Problem statement → Search the records for "Blender". Copy every line where it appears.

********

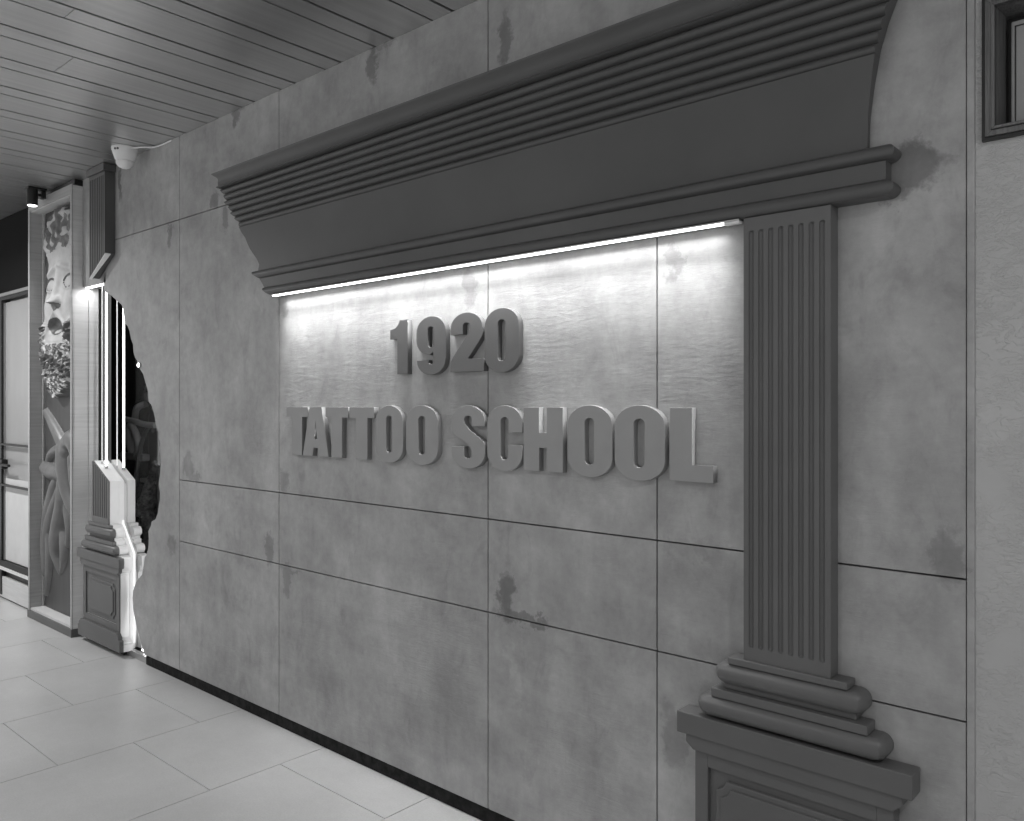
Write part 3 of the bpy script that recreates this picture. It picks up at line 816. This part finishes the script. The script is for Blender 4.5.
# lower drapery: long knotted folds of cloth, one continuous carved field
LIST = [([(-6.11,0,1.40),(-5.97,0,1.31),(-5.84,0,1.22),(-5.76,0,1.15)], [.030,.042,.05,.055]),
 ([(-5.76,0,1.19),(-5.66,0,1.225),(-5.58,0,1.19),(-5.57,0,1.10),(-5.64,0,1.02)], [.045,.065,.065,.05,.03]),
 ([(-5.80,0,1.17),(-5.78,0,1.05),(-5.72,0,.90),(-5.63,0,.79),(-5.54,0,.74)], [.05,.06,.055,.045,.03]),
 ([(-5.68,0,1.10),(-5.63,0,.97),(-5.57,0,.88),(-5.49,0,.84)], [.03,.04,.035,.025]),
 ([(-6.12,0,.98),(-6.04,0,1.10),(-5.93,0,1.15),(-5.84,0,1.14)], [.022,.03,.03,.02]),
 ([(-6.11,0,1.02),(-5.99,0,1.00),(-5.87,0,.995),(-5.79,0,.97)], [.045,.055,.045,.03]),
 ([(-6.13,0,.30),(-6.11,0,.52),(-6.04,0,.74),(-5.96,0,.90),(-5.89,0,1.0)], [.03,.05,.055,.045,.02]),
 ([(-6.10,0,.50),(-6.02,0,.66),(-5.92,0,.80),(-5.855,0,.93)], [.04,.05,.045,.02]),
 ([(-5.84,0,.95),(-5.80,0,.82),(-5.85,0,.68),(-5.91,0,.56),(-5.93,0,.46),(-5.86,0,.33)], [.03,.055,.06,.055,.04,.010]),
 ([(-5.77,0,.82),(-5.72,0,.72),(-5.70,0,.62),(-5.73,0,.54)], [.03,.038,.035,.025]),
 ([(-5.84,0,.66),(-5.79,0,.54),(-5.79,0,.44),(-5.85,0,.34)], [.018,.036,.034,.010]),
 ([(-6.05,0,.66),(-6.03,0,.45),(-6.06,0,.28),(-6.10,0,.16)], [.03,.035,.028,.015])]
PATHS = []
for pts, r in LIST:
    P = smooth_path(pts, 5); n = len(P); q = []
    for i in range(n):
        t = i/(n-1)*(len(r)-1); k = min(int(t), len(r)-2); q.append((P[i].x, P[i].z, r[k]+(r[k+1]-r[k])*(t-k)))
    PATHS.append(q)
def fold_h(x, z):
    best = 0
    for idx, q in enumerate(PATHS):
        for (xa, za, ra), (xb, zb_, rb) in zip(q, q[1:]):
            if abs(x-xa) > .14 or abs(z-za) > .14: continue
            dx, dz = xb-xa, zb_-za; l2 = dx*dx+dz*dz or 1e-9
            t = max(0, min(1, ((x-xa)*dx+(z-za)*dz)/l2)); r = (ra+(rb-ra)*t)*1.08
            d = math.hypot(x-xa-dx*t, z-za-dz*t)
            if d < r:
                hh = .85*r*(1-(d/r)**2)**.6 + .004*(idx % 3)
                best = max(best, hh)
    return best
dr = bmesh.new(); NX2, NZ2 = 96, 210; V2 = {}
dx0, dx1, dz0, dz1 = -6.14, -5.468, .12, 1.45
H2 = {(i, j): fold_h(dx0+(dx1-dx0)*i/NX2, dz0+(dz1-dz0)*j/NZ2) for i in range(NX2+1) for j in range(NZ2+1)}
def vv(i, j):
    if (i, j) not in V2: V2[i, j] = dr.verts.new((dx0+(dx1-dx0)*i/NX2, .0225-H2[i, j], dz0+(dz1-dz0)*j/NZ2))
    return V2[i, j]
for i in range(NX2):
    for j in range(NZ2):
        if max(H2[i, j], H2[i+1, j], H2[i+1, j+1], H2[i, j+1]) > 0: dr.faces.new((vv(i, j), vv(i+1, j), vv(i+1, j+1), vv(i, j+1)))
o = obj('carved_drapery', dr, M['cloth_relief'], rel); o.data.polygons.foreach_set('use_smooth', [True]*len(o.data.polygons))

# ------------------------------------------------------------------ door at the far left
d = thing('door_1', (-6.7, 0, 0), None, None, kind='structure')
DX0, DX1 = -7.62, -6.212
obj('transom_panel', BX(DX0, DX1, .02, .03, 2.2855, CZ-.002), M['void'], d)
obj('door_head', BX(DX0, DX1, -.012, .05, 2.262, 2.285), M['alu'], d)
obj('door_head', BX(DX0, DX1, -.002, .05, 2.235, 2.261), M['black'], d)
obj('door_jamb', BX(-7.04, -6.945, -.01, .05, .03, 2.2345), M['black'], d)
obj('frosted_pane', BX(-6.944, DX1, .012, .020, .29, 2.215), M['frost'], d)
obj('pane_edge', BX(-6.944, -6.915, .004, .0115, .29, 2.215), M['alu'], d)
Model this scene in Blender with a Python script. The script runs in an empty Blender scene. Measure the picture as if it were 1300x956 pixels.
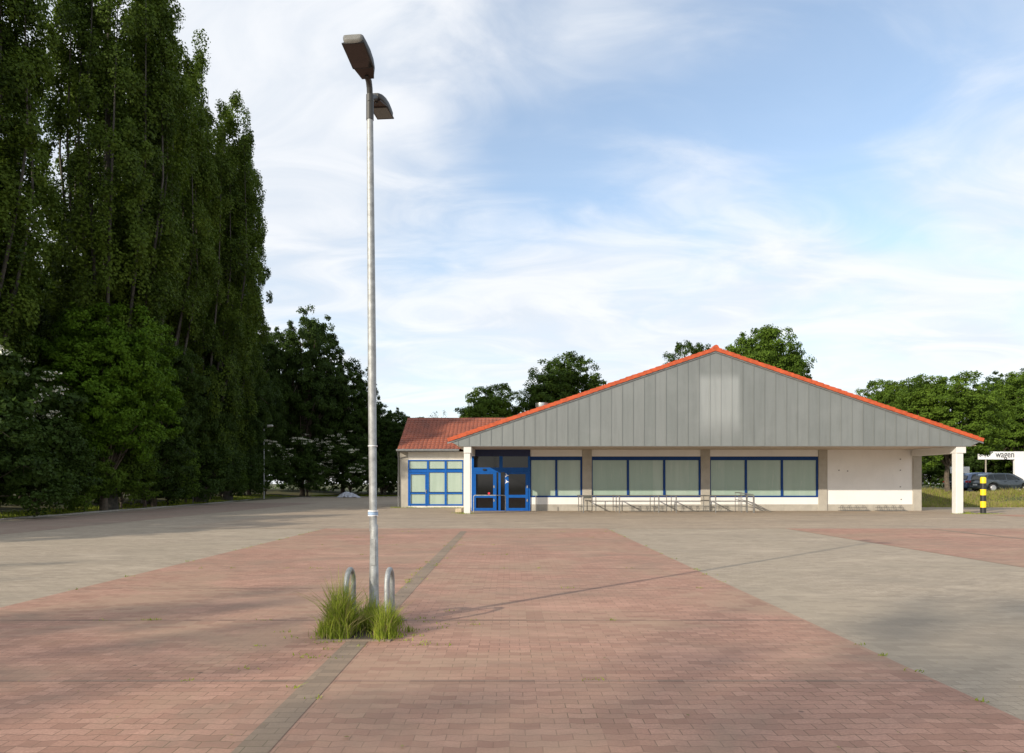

********

Reply to the exercise →
Write part 3 of the bpy script that recreates this picture. It picks up at line 816. This part finishes the script. The script is for Blender 4.5.
Model this scene in Blender with a Python script. The script runs in an empty Blender scene. Measure the picture as if it were 1300x956 pixels.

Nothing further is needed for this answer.